The evidence is presented, statements are made. You know in your heart that your defense was inadequate. Guilty. You suck in your breath and try not to fall to the floor. The attorney that didn’t have time to interview witnesses or to prepare you for trial also didn’t take the time to defend you successfully against these charges. He stands you before the court and tells you to beg for your life. He tells your family to forget about you; that you’re as good as dead. He boasts to everyone else that he won the case, because after all, you didn’t get the death penalty. The hungry press can’t get enough of you. They call you a monster.
Then the whole process begins again. You hire an attorney for the appeal. He meets with your family and once again measures their severely depleted wealth. He prepares the bill for his services. Your new attorney reviews the case. He listens and explains the legal process to you. It’ll take time, but he knows he can win your freedom. He says all the right words and your hope of exoneration begins to build once again. You believe that he might actually care about you and about your innocence.
Time begins to pass with no word from him. He hasn’t visited you at the prison to discuss your case. Dread begins to build once again. Your only hope, the only thing that you can cling to, is the love and support of your family and friends. But they stop visiting and no longer take your calls within a few short months. You’ve become a burden. They actually have to put effort into their relationship with you now, and they have more important things to do.

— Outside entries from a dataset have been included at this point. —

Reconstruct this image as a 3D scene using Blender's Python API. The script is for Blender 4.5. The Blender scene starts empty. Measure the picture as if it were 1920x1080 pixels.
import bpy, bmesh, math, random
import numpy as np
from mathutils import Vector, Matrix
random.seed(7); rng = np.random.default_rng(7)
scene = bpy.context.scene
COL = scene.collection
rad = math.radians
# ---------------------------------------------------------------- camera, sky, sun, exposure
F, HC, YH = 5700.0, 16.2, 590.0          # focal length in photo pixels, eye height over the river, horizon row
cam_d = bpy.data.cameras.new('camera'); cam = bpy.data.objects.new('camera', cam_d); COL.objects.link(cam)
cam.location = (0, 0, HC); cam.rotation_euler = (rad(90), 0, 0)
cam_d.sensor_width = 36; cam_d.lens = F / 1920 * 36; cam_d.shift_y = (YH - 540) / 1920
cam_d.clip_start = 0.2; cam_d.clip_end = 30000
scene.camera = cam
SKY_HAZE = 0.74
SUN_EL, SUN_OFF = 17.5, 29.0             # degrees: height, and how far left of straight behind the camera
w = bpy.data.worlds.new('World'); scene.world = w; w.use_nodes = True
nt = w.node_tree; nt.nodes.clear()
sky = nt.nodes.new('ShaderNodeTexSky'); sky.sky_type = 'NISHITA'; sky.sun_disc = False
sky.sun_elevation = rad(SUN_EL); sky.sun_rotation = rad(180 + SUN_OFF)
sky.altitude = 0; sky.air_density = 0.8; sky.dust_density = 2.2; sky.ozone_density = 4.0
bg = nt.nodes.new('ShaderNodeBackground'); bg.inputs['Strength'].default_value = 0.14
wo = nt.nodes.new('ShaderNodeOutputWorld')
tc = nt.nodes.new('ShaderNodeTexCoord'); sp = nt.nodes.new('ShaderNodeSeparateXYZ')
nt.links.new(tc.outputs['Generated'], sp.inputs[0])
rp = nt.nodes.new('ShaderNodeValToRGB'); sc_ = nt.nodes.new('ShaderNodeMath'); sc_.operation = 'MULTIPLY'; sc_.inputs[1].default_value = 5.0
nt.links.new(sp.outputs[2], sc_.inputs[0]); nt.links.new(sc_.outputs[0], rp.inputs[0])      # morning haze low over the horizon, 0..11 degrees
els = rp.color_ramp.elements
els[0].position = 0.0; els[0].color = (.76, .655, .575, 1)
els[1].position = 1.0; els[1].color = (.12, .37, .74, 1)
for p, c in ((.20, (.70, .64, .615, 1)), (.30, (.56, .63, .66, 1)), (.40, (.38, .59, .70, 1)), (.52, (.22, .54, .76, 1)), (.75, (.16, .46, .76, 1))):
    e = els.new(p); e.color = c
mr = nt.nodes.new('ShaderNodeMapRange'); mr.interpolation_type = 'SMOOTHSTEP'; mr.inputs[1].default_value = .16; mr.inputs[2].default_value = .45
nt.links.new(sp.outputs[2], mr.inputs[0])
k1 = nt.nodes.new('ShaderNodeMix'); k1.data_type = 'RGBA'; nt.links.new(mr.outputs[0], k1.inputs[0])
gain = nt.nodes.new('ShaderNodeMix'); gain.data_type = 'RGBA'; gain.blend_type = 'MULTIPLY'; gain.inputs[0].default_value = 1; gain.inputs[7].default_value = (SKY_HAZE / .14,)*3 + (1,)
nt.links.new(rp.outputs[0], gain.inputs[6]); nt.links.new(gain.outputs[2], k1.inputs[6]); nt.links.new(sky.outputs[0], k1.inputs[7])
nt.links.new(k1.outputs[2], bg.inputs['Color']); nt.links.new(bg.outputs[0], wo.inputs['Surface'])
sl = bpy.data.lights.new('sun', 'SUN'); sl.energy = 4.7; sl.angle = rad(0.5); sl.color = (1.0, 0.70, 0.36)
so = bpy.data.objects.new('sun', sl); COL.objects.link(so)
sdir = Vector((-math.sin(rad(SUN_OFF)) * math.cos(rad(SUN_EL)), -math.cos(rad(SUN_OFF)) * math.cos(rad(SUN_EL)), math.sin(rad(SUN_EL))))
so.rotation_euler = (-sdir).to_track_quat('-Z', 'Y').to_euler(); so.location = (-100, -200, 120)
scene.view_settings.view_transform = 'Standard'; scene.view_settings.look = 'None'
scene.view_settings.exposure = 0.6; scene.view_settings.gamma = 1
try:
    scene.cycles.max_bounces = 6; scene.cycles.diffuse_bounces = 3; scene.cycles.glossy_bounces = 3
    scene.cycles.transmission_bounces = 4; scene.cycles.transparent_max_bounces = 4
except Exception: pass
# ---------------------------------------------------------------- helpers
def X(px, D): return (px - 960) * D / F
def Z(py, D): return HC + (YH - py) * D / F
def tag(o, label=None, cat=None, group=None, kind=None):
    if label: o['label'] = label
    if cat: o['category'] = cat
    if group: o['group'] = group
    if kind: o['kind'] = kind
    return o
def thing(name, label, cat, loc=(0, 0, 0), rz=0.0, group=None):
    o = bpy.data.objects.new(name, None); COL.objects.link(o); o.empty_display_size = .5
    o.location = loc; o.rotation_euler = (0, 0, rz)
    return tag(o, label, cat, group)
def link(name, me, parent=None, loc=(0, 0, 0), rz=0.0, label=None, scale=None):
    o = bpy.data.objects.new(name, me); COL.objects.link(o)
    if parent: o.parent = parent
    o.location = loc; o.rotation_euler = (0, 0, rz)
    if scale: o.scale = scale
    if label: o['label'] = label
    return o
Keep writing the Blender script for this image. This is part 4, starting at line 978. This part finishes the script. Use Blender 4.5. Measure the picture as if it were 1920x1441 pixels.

When you finally do receive a letter from your attorney, he’s telling you he won’t be able to work on your case this month, because he needs a vacation, doesn’t feel well, or has other pressing cases. He tells you that he’s filed for yet another extension to spend time with his family for the holidays, while you sit alone in your jail cell awaiting your day in court. After all, it’s Christmas, right? The time to celebrate with family and friends. His of course, not yours. That’s okay isn’t it? He knows you’ll understand. After all, it’s just a job to him. It’s only the rest of your life.